Luce Vigo descreve: ""À propos de Nice" [1930; curta sobre a cidade de Nice] é um filme político onde se vê a influência do meu pai: a raiva, o anti-militarismo e a anti-religião. Tem uma dupla face: uma certa cólera e crueldade, mas vemos a felicidade de alguém poder exprimir-se pelo cinema." A experimentação sobre a forma e a imagem ver-se-ia ainda nos moldes mais narrativos do maravilhoso "Zero em Comportamento" (1933), hino à vitória do imaginário das crianças sobre o grosseiro mundo adulto.

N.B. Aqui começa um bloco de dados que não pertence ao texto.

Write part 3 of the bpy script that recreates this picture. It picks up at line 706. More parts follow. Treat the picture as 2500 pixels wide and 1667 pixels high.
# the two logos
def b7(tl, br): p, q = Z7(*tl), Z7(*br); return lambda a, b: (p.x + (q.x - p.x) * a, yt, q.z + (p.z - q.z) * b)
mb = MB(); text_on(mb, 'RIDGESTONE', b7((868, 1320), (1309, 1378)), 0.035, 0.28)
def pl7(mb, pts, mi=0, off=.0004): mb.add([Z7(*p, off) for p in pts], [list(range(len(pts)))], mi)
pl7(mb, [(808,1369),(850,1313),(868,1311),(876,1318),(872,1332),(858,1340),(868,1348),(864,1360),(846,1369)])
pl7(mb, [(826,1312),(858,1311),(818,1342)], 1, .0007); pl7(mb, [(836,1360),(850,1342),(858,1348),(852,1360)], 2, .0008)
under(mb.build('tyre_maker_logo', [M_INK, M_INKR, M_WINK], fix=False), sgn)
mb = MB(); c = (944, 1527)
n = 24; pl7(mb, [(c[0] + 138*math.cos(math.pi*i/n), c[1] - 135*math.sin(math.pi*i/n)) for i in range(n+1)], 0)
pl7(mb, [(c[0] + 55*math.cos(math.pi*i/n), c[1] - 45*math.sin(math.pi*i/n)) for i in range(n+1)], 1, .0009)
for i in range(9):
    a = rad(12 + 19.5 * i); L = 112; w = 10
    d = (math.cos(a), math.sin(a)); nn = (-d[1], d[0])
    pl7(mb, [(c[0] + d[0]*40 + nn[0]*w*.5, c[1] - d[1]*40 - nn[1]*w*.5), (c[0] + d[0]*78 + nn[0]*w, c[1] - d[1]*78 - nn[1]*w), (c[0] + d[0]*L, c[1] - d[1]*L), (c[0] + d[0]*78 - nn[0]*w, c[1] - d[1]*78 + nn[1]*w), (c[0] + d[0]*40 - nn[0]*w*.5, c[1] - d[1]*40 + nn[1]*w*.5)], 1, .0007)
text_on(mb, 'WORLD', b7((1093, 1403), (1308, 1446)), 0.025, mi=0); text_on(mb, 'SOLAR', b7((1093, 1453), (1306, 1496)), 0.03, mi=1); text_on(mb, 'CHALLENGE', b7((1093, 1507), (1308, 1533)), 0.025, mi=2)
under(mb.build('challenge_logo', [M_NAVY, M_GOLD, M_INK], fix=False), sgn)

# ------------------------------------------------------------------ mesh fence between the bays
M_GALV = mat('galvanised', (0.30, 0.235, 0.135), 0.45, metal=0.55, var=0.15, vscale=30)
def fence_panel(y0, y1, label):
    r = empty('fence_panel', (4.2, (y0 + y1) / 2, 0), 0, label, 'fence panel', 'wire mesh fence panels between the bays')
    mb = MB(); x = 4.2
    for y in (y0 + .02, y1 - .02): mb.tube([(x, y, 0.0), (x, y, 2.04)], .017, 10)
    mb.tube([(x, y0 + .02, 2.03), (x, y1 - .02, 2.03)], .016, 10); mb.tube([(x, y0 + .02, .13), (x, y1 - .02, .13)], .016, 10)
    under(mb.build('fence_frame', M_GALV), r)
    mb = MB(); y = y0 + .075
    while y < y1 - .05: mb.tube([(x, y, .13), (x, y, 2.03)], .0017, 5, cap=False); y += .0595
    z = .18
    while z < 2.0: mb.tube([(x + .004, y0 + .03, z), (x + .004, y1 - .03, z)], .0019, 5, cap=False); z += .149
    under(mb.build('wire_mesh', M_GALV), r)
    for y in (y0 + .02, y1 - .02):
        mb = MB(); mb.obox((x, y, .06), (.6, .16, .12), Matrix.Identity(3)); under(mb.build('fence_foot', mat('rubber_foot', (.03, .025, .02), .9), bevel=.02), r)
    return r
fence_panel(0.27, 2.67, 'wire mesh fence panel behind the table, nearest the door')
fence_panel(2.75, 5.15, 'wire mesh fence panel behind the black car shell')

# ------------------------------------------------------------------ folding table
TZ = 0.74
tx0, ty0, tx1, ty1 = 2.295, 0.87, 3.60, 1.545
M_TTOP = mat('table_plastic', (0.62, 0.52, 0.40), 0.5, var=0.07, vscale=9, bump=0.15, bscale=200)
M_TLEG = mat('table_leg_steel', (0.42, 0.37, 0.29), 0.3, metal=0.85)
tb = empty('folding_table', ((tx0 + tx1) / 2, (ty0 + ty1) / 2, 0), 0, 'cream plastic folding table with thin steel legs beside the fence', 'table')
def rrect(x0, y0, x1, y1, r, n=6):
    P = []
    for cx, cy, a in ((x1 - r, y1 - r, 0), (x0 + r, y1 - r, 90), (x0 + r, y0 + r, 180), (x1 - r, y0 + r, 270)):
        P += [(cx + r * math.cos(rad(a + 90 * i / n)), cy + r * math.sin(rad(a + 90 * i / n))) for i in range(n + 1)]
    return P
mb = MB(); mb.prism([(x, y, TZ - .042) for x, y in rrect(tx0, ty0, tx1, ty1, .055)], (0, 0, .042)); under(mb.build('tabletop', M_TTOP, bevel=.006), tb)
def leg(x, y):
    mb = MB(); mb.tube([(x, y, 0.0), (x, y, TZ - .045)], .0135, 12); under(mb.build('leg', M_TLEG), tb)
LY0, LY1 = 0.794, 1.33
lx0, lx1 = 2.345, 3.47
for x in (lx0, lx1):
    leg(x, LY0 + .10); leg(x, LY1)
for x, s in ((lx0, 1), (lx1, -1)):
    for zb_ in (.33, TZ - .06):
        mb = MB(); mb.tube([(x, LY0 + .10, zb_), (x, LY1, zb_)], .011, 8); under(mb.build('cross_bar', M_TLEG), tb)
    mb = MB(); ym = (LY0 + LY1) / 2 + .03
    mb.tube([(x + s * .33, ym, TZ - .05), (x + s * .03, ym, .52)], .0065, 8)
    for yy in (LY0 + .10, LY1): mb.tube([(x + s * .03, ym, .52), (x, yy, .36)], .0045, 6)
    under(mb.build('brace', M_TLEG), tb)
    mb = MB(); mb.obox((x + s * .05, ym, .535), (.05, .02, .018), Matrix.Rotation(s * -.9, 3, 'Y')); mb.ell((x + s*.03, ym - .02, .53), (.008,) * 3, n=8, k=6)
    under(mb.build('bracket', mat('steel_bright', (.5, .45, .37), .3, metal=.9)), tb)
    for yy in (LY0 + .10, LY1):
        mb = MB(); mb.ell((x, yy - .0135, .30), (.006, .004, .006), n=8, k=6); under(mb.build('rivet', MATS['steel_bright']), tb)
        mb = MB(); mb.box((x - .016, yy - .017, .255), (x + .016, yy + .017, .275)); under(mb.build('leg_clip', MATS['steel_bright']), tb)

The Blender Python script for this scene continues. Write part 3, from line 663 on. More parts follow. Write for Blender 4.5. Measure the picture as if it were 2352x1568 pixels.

Essas duas obras "são dois filmes sobre pessoas que se opõem: as que trabalham e não têm dinheiro, e as que têm dinheiro e não fazem nada", sendo que "Zero em Comportamento" é o filme "mais autobiográfico" de Vigo "mas que se tornou num filme universal sobre a revolta."

Vigo morreria dias antes da sua única longa estrear, trucidada pelo estúdio e apenas restaurada anos mais tarde. Para Luce Vigo, ""L"Atalante" [1934] é quase o contrário: já não se trata de grupos sociais que se opõem, mas de uma revolta de indivíduos entre quem o amor circula." Hoje, é considerado um dos pontos altos da história do cinema, um milagre de alguém que soube manter a riqueza de uma expressão visual livre, poética e lírica, associado ao uso inteligente e tocante do som, das palavras e da música. Michael Temple, autor do livro "Jean Vigo" (ed. Manchester University Press), diz-nos que Vigo se insere, hoje, "nas nossas noções de cinema experimental, político, documental ou de ficção, são pouco menos de três horas de carreira que acabam por cobrir todas essas bases."